Many of his London photographs are similarly artless observations with little sense of having been directed. However, Barry Humphries received special treatment in 1963. For his friend, Morley created a slightly surreal confection in which the facade of The Establishment nightclub was superimposed over the wanly gesturing, lank-haired satirist. The resulting image now seems excessively mannered, but undeniably of its time.
Morley is rightly acclaimed for his documentation of '60s Britain, but a second, longer career began when he and his family emigrated to Australia in 1971.
Keaney ignores the prodigious interior and food photography produced by Morley for BELLE and Woman's Day, concentrating instead on the portraits he made for these and other Australian women's magazines - including the influential POL, itself the subject of a parallel show at the National Portrait Gallery's Old Parliament House space.
For his Australian portraiture, Morley embraced and mastered colour photography, producing a number of valuable observations of significant Australians. His 1975 portrait of Junie Morosi (far sexier than Christine Keeler, Morley confided) conveyed her sensuality and intelligence in equal measure.
His best pictures flow from a certain playfulness with the camera, reinforced by his ability to establish rapport with disparate subjects. His work attempts to capture joyfully the nature of experience, a philosophy also espoused by the late French photographer Jacques Henri Lartigue, whom he now rates above his first inspiration - Henri Cartier-Bresson.
As we left the gallery, I asked Morley what he thought about his life's work, now that it was finally on display. He smiled, then replied that if he walked into the show and didn't know who took the pictures, he would have said "Not bad!"






These 4 pictures are all of Barry Humhpries with his 3 alter egos taken by Lewis Morley. If you can get one they sell for around $15,000.

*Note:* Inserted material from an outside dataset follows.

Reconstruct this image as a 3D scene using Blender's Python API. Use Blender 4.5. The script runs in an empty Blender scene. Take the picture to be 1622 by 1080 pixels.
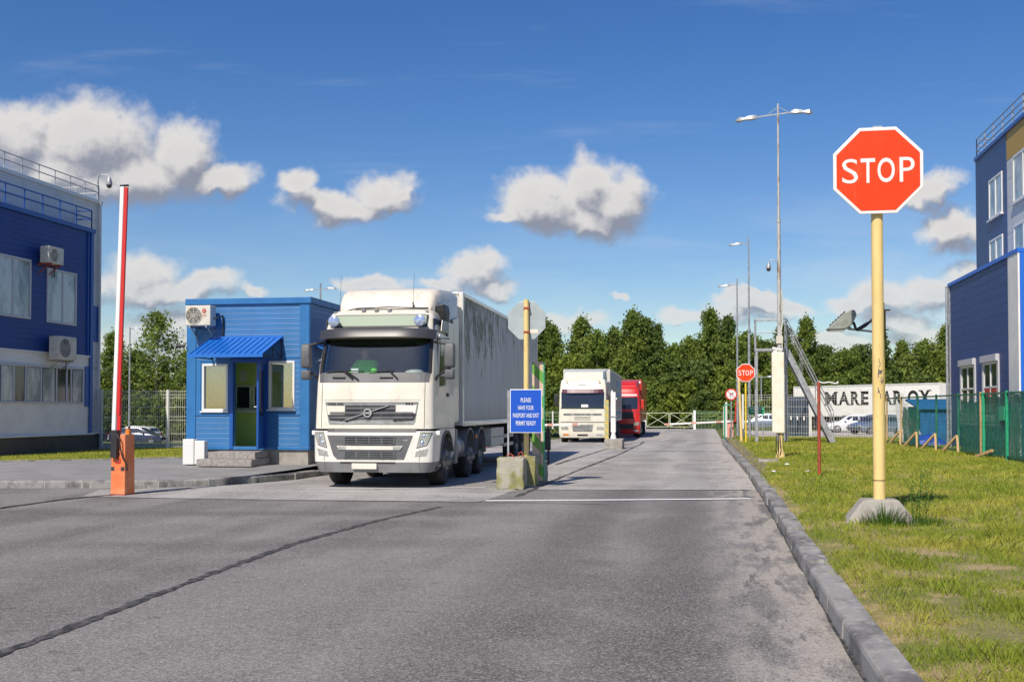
import bpy, math, random
import numpy as np
from mathutils import Vector, Matrix
random.seed(7)
R = math.radians
SC = bpy.context.scene
COL = SC.collection
# ------------------------------------------------------------------ camera
cam = bpy.data.objects.new('camera', bpy.data.cameras.new('camera'))
COL.objects.link(cam)
cam.location = (0, 0, 1.6)
cam.rotation_euler = (R(91.5), 0, R(9.855))
cam.data.sensor_width = 36
cam.data.lens = 38.84
cam.data.shift_y = 0.0389
cam.data.clip_end = 5000
SC.camera = cam
SC.view_settings.view_transform = 'Standard'
SC.view_settings.look = 'None'
SC.view_settings.exposure = 0.0
SC.view_settings.gamma = 1
# ------------------------------------------------------------------ sun
SUN_EL, SUN_AZ = R(46), R(15)      # azimuth: measured from straight behind the camera towards the left
sdir = Vector((-math.sin(SUN_AZ) * math.cos(SUN_EL), -math.cos(SUN_AZ) * math.cos(SUN_EL), math.sin(SUN_EL)))
sun = bpy.data.objects.new('sun', bpy.data.lights.new('sun', 'SUN'))
COL.objects.link(sun)
sun.data.energy = 4.9
sun.data.angle = R(0.53)
sun.data.color = (1, 0.91, 0.79)
sun.rotation_euler = sdir.to_track_quat('Z', 'Y').to_euler()
sun.location = (-10, -20, 40)


class NT:
    """small node-tree helper"""
    def __init__(s, t): s.t = t; s.n = t.nodes; s.l = t.links
    def node(s, kind, **kw):
        n = s.n.new(kind)
        for k, v in kw.items(): setattr(n, k, v)
        return n
    def put(s, sock, v):
        if v is None: return
        if isinstance(v, bpy.types.NodeSocket): s.l.new(v, sock)
        else: sock.default_value = v
    def m(s, op, a, b=None, c=None, clamp=False):
        n = s.node('ShaderNodeMath', operation=op, use_clamp=clamp)
        for i, v in enumerate((a, b, c)): s.put(n.inputs[i], v)
        return n.outputs[0]
    def v(s, op, a, b=None, out=0):
        n = s.node('ShaderNodeVectorMath', operation=op)
        s.put(n.inputs[0], a); s.put(n.inputs[1], b)
        return n.outputs[out]
    def noise(s, vec, scale, detail=3, rough=.55, dist=0, out=0):
        n = s.node('ShaderNodeTexNoise'); s.put(n.inputs['Vector'], vec)
        n.inputs['Scale'].default_value = scale; n.inputs['Detail'].default_value = detail
        n.inputs['Roughness'].default_value = rough; n.inputs['Distortion'].default_value = dist
        return n.outputs[out]
    def ramp(s, f, a, b, ca=0., cb=1., smooth=True):
        n = s.node('ShaderNodeMapRange'); n.interpolation_type = 'SMOOTHSTEP' if smooth else 'LINEAR'
        s.put(n.inputs[0], f)
        for i, v in zip((1, 2, 3, 4), (a, b, ca, cb)): s.put(n.inputs[i], v)
        return n.outputs[0]
    def mix(s, f, a, b, mode='MIX'):
        n = s.node('ShaderNodeMix', data_type='RGBA', blend_type=mode)
        s.put(n.inputs[0], f); s.put(n.inputs[6], a if not isinstance(a, tuple) else (*a[:3], 1))
        s.put(n.inputs[7], b if not isinstance(b, tuple) else (*b[:3], 1))
        return n.outputs[2]
    def comb(s, x, y, z=0.):
        n = s.node('ShaderNodeCombineXYZ')
        for i, q in enumerate((x, y, z)): s.put(n.inputs[i], q)
        return n.outputs[0]
    def sep(s, vec):
        n = s.node('ShaderNodeSeparateXYZ'); s.put(n.inputs[0], vec); return n.outputs
    def bump(s, h, strength=.3, dist=.01):
        n = s.node('ShaderNodeBump'); s.put(n.inputs['Height'], h)
        n.inputs['Strength'].default_value = strength; n.inputs['Distance'].default_value = dist
        return n.outputs[0]


# ------------------------------------------------------------------ world: sky with clouds, laid out on world directions
world = bpy.data.worlds.new('World'); SC.world = world; world.use_nodes = True
w = NT(world.node_tree); w.n.clear()
out = w.node('ShaderNodeOutputWorld'); bg = w.node('ShaderNodeBackground')
sky = w.node('ShaderNodeTexSky'); sky.sky_type = 'NISHITA'; sky.sun_disc = False
sky.sun_elevation = SUN_EL; sky.sun_rotation = R(195)
sky.air_density = 1.0; sky.dust_density = 0.5; sky.ozone_density = 2.2
SKY_K = 0.135
# blobs: (u, v, ru, rv) on the tangent plane of the northern sky, u to the right, v up
def cb(px, py, rx, ry): return ((px - 811) / 1750, (649 - py) / 1750, rx * 1.14 / 1750, ry * 1.12 / 1750)
BL = [cb(*q) for q in [(150, 290, 130, 34), (560, 318, 60, 26), (120, 225, 130, 75), (25, 215, 95, 65), (288, 240, 62, 62), (205, 275, 150, 48), (345, 272, 62, 30), (90, 270, 120, 60),
      (600, 300, 62, 34), (520, 322, 80, 30), (470, 298, 32, 34), (640, 298, 22, 14),
      (935, 288, 58, 52), (860, 318, 90, 44), (985, 315, 58, 50), (925, 340, 100, 34), (800, 335, 36, 18),
      (228, 430, 62, 44), (325, 440, 50, 24), (255, 455, 120, 28), (395, 458, 24, 14), (120, 455, 60, 30),
      (250, 515, 74, 34), (300, 540, 90, 40), (180, 560, 60, 40),
      (750, 430, 52, 30), (775, 455, 46, 22), (595, 449, 55, 16), (700, 450, 40, 16),
      (1488, 297, 46, 32), (1515, 355, 56, 34), (1440, 310, 40, 20),
      (1400, 468, 62, 34), (1480, 462, 58, 32), (1345, 482, 50, 22), (1420, 508, 60, 24), (1190, 492, 90, 26), (1250, 490, 50, 18), (1540, 440, 60, 30),
      (1180, 470, 60, 12), (985, 463, 20, 8), (905, 512, 60, 22), (1120, 505, 60, 16), (1470, 535, 80, 24), (1310, 545, 90, 22)]]
gt = bpy.data.node_groups.new('cloud_density', 'ShaderNodeTree')
gt.interface.new_socket('Vector', in_out='INPUT', socket_type='NodeSocketVector')
gt.interface.new_socket('Density', in_out='OUTPUT', socket_type='NodeSocketFloat')
g = NT(gt); gi = g.node('NodeGroupInput'); go = g.node('NodeGroupOutput')
p0 = gi.outputs[0]
warp = g.v('SCALE', g.v('SUBTRACT', g.noise(p0, 16, 4, .6, out=1), (.5, .5, .5)), None); warp.node.inputs[3].default_value = .055
p1 = g.v('ADD', p0, warp)
acc = None
for (u, v_, ru, rv) in BL:
    d = g.v('MULTIPLY', g.v('SUBTRACT', p1, (u, v_, 0)), (1 / ru, 1 / rv, 0))
    q = g.m('SUBTRACT', 1.0, g.v('LENGTH', d, out=1))
    acc = q if acc is None else g.m('MAXIMUM', acc, q)
n1 = g.noise(p0, 17, 8, .60); n2 = g.noise(p0, 7, 2, .5)
den = g.m('ADD', acc, g.m('MULTIPLY', g.m('SUBTRACT', n1, .5), 1.3))
den = g.m('ADD', den, g.m('MULTIPLY', g.m('SUBTRACT', n2, .5), .3))
g.put(go.inputs[0], den)
tc = w.node('ShaderNodeTexCoord'); dr = tc.outputs['Generated']
cth, sth = math.cos(R(9.855)), math.sin(R(9.855))
fwd = w.v('DOT_PRODUCT', dr, (-sth, cth, 0), out=1); rgt = w.v('DOT_PRODUCT', dr, (cth, sth, 0), out=1)
fm = w.m('MAXIMUM', fwd, .05); up = w.sep(dr)[2]
P = w.comb(w.m('DIVIDE', rgt, fm), w.m('DIVIDE', up, fm), 0.)
def cg(vec):
    n = w.node('ShaderNodeGroup'); n.node_tree = gt; w.put(n.inputs[0], vec); return n.outputs[0]
d0 = cg(P); d1 = cg(w.v('ADD', P, (-.006, .017, 0)))
alpha = w.ramp(d0, -.10, .50)
light = w.ramp(w.m('SUBTRACT', d0, d1), -.36, .34)
thick = w.ramp(d0, .1, 1.0)
cirr = w.noise(w.v('MULTIPLY', P, (2.2, 9, 1)), 2.0, 5, .6, .6)
uu = w.sep(P)[0]; vv = w.sep(P)[1]
cm = w.m('MULTIPLY', w.ramp(cirr, .42, .75), w.m('MULTIPLY', w.ramp(vv, .24, .04), w.ramp(uu, -.25, .3, .35, .9)))
wisp = w.m('MULTIPLY', w.ramp(w.noise(w.v('MULTIPLY', P, (1.5, 12, 1)), 2.6, 4, .6, .3), .56, .8), .22)
veil = w.m('MAXIMUM', cm, wisp)
skyc = w.v('SCALE', sky.outputs[0], None); skyc.node.inputs[3].default_value = 1.0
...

As I indicated at the start, I got to meet and chat with this wonderful man. I said to him how I admired his work, what he had done and who he has come to know through his work. He said, "You are passionate about this aren't you?, to which I responded "yes, it honestly helps get me up in the morning!" He said, "you know, I feel guilty when I meet people like you, and others I know who have talent and are passionate about what they do, and have not achieved what I have". Curious, I asked for clarification. He added "I feel guilty because, I am not passionate about photography. I sort of fell into it because I wanted to be a painter. It is not something I planned on". Then he said to me almost to convey a secret, "would you like to see what I use these days" after glancing at my camera and large lens. I said "sure", thinking he would allow me to visit his studio or home and then he slyly parted his jacket and produced a small Kodak digital camera and said, "this is what I use these days." I asked if I could take a picture of him with it, indicating I would send it to Kodak, he said "sure", and we had a face off of cameras taking pictures of each other. I sent it to Kodak, and they loved the story and will publish it with my images in their Kodak Expressway publication, in the next issue.


A lady in charge of the Art trust of Sydney approached me saying how much she regretted not having a camera to take a picture of Lewis and I taking a picture of each other. It was a moment in time that she froze in her imagination. I shared the mental image of the moment. It was a great thrill for me. Simple, but very special for me. Lewis smiled and said; "all the best to you, keep working at it!".....and I shall. Thank you Lewis.

A post script note here is, that an observation made by another media presenter in Sydney, said something that made me agree, that Lewis is devoid of an ego at all. He is a warm and genuine man who made me and everyone else that drew near to meet him, feel warm and important. A rare experience and one that I shall not forget in a hurry.



I have included a picture here as well of me with the wonderful Maria Venuti, who was also at the gallery. What a wonderful lady she is.

Comments

Anonymous said…
great images. Looks like you had a good experience.